Baste decir que en Texas, lugar donde se ha llevado a cabo el mayor número de ejecuciones, 19 de las 39 realizadas en todo el país durante el 2013, y en donde su gobernador, Rick Perry, encabeza la lista de mandatarios con más homicidios legales realizados desde su arribo al poder en el año 2000, es también un estado con alta incidencia de violencia y crimen.
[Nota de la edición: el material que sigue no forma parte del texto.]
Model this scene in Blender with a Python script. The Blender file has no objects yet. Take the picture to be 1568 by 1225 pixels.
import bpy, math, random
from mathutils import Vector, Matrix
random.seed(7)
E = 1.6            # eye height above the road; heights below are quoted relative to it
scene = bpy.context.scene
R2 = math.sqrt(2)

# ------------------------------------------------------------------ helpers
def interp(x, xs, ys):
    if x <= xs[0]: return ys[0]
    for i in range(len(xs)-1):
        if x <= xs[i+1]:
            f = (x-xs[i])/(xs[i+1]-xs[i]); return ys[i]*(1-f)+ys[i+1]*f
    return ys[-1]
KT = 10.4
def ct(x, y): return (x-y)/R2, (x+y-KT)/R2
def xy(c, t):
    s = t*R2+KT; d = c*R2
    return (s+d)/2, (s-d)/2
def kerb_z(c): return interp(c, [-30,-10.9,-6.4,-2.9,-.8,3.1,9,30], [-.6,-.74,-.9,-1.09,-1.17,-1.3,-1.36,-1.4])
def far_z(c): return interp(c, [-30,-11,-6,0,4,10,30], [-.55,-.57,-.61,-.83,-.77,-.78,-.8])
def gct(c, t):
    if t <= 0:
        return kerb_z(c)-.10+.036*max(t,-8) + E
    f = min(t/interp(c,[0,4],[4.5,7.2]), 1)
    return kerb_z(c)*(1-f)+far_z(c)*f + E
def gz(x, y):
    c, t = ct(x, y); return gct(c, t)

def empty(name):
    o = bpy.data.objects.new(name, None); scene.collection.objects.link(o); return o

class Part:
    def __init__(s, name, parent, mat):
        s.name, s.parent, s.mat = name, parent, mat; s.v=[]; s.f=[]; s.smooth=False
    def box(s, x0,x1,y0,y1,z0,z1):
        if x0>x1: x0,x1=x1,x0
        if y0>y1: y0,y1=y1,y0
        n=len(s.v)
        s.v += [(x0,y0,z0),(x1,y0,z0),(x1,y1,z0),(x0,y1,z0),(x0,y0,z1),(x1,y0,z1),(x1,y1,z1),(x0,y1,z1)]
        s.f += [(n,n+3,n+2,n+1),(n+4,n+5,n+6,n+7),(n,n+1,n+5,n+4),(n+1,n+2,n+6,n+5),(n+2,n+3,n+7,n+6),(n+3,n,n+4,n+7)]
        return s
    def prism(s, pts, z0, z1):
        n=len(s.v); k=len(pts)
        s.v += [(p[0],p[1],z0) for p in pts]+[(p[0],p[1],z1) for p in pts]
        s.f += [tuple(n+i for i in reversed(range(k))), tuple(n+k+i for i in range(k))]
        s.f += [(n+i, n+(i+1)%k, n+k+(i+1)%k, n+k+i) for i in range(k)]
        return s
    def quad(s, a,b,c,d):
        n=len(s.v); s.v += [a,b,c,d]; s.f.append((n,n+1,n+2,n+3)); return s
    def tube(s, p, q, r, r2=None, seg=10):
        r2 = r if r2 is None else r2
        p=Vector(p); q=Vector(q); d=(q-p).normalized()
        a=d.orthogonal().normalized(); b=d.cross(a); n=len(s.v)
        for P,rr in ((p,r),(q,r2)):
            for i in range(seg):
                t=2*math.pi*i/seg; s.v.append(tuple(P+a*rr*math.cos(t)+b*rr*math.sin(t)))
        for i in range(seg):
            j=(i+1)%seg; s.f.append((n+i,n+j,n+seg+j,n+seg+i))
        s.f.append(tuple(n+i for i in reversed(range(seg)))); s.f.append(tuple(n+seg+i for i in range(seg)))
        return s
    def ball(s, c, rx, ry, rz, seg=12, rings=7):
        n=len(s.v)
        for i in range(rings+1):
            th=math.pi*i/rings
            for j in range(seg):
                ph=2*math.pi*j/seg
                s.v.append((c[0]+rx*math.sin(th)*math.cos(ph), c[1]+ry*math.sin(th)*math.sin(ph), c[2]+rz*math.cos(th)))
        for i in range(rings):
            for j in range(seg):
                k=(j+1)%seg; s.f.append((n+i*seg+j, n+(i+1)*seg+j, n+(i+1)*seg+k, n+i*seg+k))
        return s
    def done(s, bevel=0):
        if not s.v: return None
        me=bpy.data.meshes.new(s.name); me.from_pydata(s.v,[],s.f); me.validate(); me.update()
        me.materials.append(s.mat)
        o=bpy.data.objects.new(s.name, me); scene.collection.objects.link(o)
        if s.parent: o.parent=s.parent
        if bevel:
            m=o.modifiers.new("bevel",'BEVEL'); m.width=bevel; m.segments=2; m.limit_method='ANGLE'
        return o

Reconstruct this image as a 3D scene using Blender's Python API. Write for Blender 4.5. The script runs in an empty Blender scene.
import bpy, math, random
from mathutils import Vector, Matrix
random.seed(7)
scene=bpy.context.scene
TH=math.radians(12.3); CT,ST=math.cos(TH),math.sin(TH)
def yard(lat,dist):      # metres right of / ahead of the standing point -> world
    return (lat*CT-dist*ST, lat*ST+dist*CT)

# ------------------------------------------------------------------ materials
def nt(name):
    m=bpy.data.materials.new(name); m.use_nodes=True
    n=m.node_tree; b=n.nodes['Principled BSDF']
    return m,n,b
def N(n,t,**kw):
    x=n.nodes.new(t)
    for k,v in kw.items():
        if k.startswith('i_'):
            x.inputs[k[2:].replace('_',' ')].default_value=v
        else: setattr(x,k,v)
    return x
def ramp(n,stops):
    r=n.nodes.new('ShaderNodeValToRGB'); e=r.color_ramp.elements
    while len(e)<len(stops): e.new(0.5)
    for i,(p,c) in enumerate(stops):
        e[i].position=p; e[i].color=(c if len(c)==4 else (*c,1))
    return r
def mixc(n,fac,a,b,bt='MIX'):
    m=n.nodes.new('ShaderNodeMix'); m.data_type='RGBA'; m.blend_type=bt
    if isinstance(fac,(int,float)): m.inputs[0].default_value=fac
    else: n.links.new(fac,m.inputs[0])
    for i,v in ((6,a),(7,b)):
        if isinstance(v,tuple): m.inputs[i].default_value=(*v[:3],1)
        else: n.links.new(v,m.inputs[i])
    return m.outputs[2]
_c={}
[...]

Digamos entonces que el castigo muy ejemplar no ha sido.
Las tendencias empiezan a ser claras y en Estados Unidos, el único país ejecutor del continente americano, el número de condenas de muerte cumplidas disminuye y sus Estados dejan de ser verdugos para ingresar a las filas abolicionistas.
Tal vez Usted como yo, en este o en cualquier otro país, quisiera dar el máximo castigo a quien mata a sangre fría y sin ningún remordimiento, a quien secuestra y extorsiona, a quien encamina al vicio a nuestros hijos o al corrupto que roba impunemente del erario público.
Pero nuestros niveles de frustración y rabia no deben hacernos perder de vista que la pena de muerte empieza a ser un método cuestionado por los limitados alcances de su aplicación, sobre todo ante la ausencia de un estado de derecho que garantice procesos justos y transparentes.
Ahí, en esto último, es donde debiera residir nuestra máxima exigencia social, ahora y siempre. Cueste lo que cueste.